Iba a pedir un café. Pero apabullado por la
rotundidad de expresiones tan categóricas ni siquiera me atrevo a despedirme. Aunque
no me sorprenden, puesto que siempre que vengo hablan del mismo modo y sobre
idénticos asuntos. Pago y, sin decir una sóla palabra, me hago invisible
mientras monto en la bicicleta. De hecho, tengo la impresión de que estas
conversaciones ya las he oído, repetidas al infinito, todas y cada una de las
veces que he venido a comprar el diario. O acaso en la plaza de la iglesia
antes de la misa del santo patrón. O puede ser, que en el teleclub que antes
fue mi escuela. He salido casi de puntillas, como si no me quisiera contagiar con
sus comentarios sobre la podredumbre de los políticos, su laísmo gramatical o
sus manos ásperas de tantas cosechas fallidas.
Aunque mucho me temo que no se trata de un problema
de contagio. Es más bien una huida. De mí mismo, claro. De lo que pude llegar a
ser y no fui.

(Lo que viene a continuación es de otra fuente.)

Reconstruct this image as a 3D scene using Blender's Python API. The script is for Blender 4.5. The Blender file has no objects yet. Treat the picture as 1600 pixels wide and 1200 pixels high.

Después de tantos años tengo la certeza de que soy uno de ellos.
Incluso sin creer, como ya dije, que haya habido otras vidas que no sean aquellas
que yo he vivido. Está claro que no soy sino uno más de los clientes cotidianos
de la gasolinera. Fuere en la otra vida, en la que no creo, o quizá en esta
misma, esta es la tribu a la que yo pertenezco. Como el robledal de la
infancia, el pozo del río o la escuela de Don Tino. En realidad, ni Armenia, ni
Tokio, ni Jerusalén, ni ninguno de los otros lugares ha existido jamás en mí.
Ni yo en ellos. Fueron meros espejismos.